20. The decision of this Court in B.N.K. Sahkari Wholesale Upbhokta Bhandar v. Prescribed Authority (supra), to which reference has been made by Shri B.K. Pathak, learned counsel for the petitioners, has no; relevance to the controversy involved in these writ petitions. That was a case in which an employee who had been retired from service on attaining the age of superannuation had challenged the retirement on the ground that there was a non-compliance of Section 28A of 1958 Act. S.C. Agrawal, J. (as he then was), accepted the contention advanced on behalf of the petitioner that Section 28A of 1958 Act does not apply to the cases of retirement. He held that notice is required to be given only in case of dismissal or discharge where the service is dispensed with for such misconduct as may be defined in the rules made by the State Government in that behalf and which is supported by satisfactory evidence recorded in an enquiry. In doing so, the learned Judge placed reliance on the decision of Orissa High Court in Saroj Kumar Ghosh v. Chairman, Orissa State Electricity Board, AIR 1970 Orissa 126: and the decision of the Supreme Court in United Provinces Electricity Supply Company Ltd. \.T.N. Chatterjee. 1972-II-LLJ-9. What has been held by Agrawal, J. in that case was in the context of challenge made to an order of superannuation of an employee and not to an order of dismissal or discharge from service. Obviously, therefore, the decision of that case has no bearing to the present cases. Moreover, the question about the applicability of the provisions of Rajasthan Shops and Commercial Establishment Act in the context of the
Rajasthan Co-operative Societies Act, 1965 and the rules framed under it, being special provisions did not arise for consideration and no decision has been rendered by Agrawal, J. in the above case on that question.
21. The controversy between the parties can be looked into from yet another angle. Rule 41 of 1966 Rules read with the provisions of 1977 Rules or any other provision of the Rajasthan Co-operative Societies Act can at the best be said to be providing for a remedy to an employee who is dismissed or discharged from service. The provisions relating to discipline contained in 1977 Rules provide for appeal against all types of punishment and an aggrieved employee can file an appeal to the appellate authority. The appellate authority is fully empowered to interfere with the order of punishment. However, the provision relating to appeal by an aggrieved employee does not exclude the applicability of the provisions contained in Section 28A of 1958 Act. The employee has an option to avail either of the remedies.
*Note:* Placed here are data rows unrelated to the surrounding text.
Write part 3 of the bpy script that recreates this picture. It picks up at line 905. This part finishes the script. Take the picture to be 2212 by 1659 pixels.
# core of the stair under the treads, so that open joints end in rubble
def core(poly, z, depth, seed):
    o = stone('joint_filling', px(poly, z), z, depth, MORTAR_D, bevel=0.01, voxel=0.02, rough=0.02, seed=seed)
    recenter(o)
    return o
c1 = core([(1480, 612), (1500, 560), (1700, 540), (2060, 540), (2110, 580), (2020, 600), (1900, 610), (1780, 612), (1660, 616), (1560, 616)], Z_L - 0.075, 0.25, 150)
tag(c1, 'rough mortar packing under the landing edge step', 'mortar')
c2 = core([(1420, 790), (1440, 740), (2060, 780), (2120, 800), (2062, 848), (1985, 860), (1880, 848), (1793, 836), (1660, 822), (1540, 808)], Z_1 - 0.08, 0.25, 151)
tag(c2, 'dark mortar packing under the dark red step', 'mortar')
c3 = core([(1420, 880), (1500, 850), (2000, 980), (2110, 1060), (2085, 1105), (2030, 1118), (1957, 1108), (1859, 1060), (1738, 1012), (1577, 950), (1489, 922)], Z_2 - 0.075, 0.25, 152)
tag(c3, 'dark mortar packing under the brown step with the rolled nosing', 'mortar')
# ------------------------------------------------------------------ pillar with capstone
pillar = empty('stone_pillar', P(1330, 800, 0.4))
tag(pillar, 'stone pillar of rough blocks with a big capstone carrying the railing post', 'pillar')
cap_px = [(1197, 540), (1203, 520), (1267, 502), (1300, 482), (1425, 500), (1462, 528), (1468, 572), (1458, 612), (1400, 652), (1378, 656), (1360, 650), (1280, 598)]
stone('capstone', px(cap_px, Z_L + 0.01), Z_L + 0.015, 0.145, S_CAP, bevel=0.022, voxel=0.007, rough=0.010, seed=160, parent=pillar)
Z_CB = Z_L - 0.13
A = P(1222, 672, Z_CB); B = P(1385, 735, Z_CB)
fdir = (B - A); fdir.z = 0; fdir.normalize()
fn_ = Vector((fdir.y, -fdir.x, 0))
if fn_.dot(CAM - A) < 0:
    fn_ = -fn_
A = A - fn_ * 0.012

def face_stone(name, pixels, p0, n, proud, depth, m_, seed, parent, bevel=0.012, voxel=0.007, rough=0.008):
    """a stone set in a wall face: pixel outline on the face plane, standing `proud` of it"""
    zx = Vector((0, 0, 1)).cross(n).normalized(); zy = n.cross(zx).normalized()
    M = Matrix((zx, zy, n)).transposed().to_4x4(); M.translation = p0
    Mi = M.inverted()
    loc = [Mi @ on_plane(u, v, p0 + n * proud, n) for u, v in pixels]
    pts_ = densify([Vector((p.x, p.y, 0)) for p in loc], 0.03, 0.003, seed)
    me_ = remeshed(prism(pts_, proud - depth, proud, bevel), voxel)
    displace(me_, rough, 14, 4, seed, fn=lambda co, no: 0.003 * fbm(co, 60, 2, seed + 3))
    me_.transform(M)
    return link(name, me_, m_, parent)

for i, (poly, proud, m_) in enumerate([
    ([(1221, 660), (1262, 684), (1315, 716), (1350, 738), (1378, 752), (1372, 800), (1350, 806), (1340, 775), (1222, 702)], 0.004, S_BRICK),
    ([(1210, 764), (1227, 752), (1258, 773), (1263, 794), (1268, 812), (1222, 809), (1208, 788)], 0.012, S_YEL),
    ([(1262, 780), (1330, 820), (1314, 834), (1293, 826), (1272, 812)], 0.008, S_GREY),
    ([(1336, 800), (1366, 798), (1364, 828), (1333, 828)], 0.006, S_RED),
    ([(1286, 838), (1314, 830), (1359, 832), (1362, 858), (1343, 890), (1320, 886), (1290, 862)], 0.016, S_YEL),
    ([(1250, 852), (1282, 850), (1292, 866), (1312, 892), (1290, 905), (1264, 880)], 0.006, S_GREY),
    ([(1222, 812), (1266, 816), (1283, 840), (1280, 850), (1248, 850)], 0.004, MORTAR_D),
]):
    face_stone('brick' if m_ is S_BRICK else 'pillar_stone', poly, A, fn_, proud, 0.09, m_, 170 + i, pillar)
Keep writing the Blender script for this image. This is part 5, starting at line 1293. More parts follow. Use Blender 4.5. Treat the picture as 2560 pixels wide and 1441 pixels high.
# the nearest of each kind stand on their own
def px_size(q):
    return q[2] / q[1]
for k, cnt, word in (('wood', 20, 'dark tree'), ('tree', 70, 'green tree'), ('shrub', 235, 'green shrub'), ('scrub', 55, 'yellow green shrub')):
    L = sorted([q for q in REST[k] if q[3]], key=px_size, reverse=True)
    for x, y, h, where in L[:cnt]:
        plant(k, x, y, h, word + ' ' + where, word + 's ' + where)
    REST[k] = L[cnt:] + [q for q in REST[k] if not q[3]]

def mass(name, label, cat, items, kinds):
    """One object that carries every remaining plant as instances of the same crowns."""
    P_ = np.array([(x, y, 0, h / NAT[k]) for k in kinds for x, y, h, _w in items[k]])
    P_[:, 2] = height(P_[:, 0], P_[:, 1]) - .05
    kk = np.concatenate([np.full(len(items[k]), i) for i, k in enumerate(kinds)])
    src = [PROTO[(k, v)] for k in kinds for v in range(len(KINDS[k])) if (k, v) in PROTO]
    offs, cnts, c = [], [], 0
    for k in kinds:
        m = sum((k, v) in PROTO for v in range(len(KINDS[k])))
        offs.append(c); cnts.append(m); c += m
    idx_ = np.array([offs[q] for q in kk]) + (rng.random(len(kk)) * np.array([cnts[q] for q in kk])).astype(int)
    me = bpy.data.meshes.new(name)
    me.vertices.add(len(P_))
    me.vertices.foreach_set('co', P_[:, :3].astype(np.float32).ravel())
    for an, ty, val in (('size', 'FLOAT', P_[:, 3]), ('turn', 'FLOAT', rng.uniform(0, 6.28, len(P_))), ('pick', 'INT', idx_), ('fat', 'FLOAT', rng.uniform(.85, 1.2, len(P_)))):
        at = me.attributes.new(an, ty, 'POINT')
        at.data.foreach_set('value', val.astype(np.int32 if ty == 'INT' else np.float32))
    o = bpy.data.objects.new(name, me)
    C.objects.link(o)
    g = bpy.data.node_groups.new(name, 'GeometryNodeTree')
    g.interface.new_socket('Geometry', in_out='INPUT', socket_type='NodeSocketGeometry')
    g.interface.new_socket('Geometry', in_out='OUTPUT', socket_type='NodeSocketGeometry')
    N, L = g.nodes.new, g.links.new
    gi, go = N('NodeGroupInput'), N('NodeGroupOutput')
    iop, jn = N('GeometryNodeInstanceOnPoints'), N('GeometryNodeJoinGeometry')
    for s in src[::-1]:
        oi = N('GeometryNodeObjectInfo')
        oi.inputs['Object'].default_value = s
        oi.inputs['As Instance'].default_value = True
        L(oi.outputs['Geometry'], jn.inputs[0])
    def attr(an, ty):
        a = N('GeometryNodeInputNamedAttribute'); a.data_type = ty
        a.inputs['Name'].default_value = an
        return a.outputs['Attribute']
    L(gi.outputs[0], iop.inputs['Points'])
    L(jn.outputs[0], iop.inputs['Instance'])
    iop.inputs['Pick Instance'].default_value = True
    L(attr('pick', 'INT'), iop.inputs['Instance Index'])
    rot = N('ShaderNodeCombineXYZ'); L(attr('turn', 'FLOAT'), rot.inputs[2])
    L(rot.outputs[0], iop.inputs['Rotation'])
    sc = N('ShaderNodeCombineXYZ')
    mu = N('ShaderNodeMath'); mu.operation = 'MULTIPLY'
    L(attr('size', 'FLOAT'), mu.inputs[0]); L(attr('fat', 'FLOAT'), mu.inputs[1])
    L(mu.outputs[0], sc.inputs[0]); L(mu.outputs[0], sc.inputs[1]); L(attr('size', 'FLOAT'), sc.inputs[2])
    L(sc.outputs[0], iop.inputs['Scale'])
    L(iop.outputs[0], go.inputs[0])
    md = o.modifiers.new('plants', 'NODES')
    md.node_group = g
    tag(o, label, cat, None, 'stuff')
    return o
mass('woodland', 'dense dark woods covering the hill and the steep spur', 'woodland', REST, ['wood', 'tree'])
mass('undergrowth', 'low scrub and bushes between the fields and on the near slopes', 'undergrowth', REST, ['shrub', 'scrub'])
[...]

It is, of course, true that the Prescribed Authority under 1958 Act will entertain application of employee only if the conditions specified in Section 28A have not been fulfilled by the employer.
22. In Poonam Talkies, Dausa v. Presiding Officer, 1986 Rajasthan LR 1042, the question which arose for consideration before N.M. Kasliwal, J. (as he then was), related to alleged conflict between the provisions of the Industiral Disputes Act, 1947 and Rajasthan Shops and Commercial Establishments Act, 1958. After examining the Constitutional position Kasliwal, J. referred to the decision of the Supreme Court in M. Karunanidhi v. Union of India, AIR 1979 SC 898 and then held:
“Applying the above test I am clearly of the view that there is no repugnancy in the above two enactments. It cannot be disputed that the Labour Court is competent to decide the question regarding termination of service referred to it under the provisions of the Industrial Disputes Act. There can be no valid objection if the workmen covered by the Shops Act seek their relief under the Industrial Disputes Act by the mere fact of
petitioner being registered under the Shops Act.”
23. This decision has been affirmed by the Division Bench of this Court in Special Appeal ; No. 231/86 with the same title. Their Lordships of the Supreme Court have also referred to the decision of Poonam Talkies case, (supra) in National Engineering Industries Ltd. v. Srikishan Bhageria, 1988-I-LLJ-363. In that case the application filed under Section 28A of 1958 Act was dismissed as time barred. Thereafter, the employee moved the Government for making a reference of disupte under the Industrial Disputes Act, 1947. Rejecting the argument of inconsistency between two Acts their Lordships of the Supreme Court held as under (p. 368):
“It has to be borne in mind that Section 2A of the Act was amended to permit individual workman to ask for a reference in the case of individual dispute. This amendment was assented to by the President on December 1, 1965. The Rajasthan Act received the assent of the President on July 14, 1958. On March 8, 1972 Chapter 6A including S.28A was inserted in the Rajasthan Act. Therefore, the material provision of the Rajasthan Act is the subsequent law. Under Article 254(2) of the: Constitution if there was any law by the State which had been reserved for the assent of the President and has received the assent of the President, the State law would prevail in that State even if there is an earlier law by the Parliament on a subject in the concurrent list. It appears that both of these Acts tread the same field and if there was any conflict with each other, then Section 28A of the Rajasthan Act
would apply being a later law. We find, however, that there is no conflict. The learned single Judge of the Rajasthan High Court in Poonam Talkies, Dausa v. Presiding Officer, (Labour Court, Jaipur (S.B. Civil Writ Petition No. 1206/85) decided on 9th June 1986 so. That decision has been upheld by the Division Bench of the Rajasthan High Court in the instant appeal relying on the said decision, held that there was no socpe for any repugnancy. It appears to us that it cannot be said that these two Acts do not tread the same field. Both these Acts deal with the rights of the workman or employee to get redressal and damages in case of dismissal or discharge, but, there is no repugnancy because, there is no conflict between these two Acts, in pith and substance. There is no inconsistency between these two Acts. These two Acts, in our opinion, are supplemental to each other.”
24. In the light of these decisions, I have no hesitation in holding that the workmen/employees were entitled to file application under Section 28A(2) of the Rajasthan Shops and Commercial Establishment Act and the prescribed authority has not erred in deciding the application filed by the two employees.
25. No other point was argued,
26. The net result of the above discussion is that neither of these writ petitions has got any merit and the same are, therefore, dismissed. The petitioners shall pay costs of Rs. 1,000/- to the non-petitioners No. 2 in each of these writ petitions.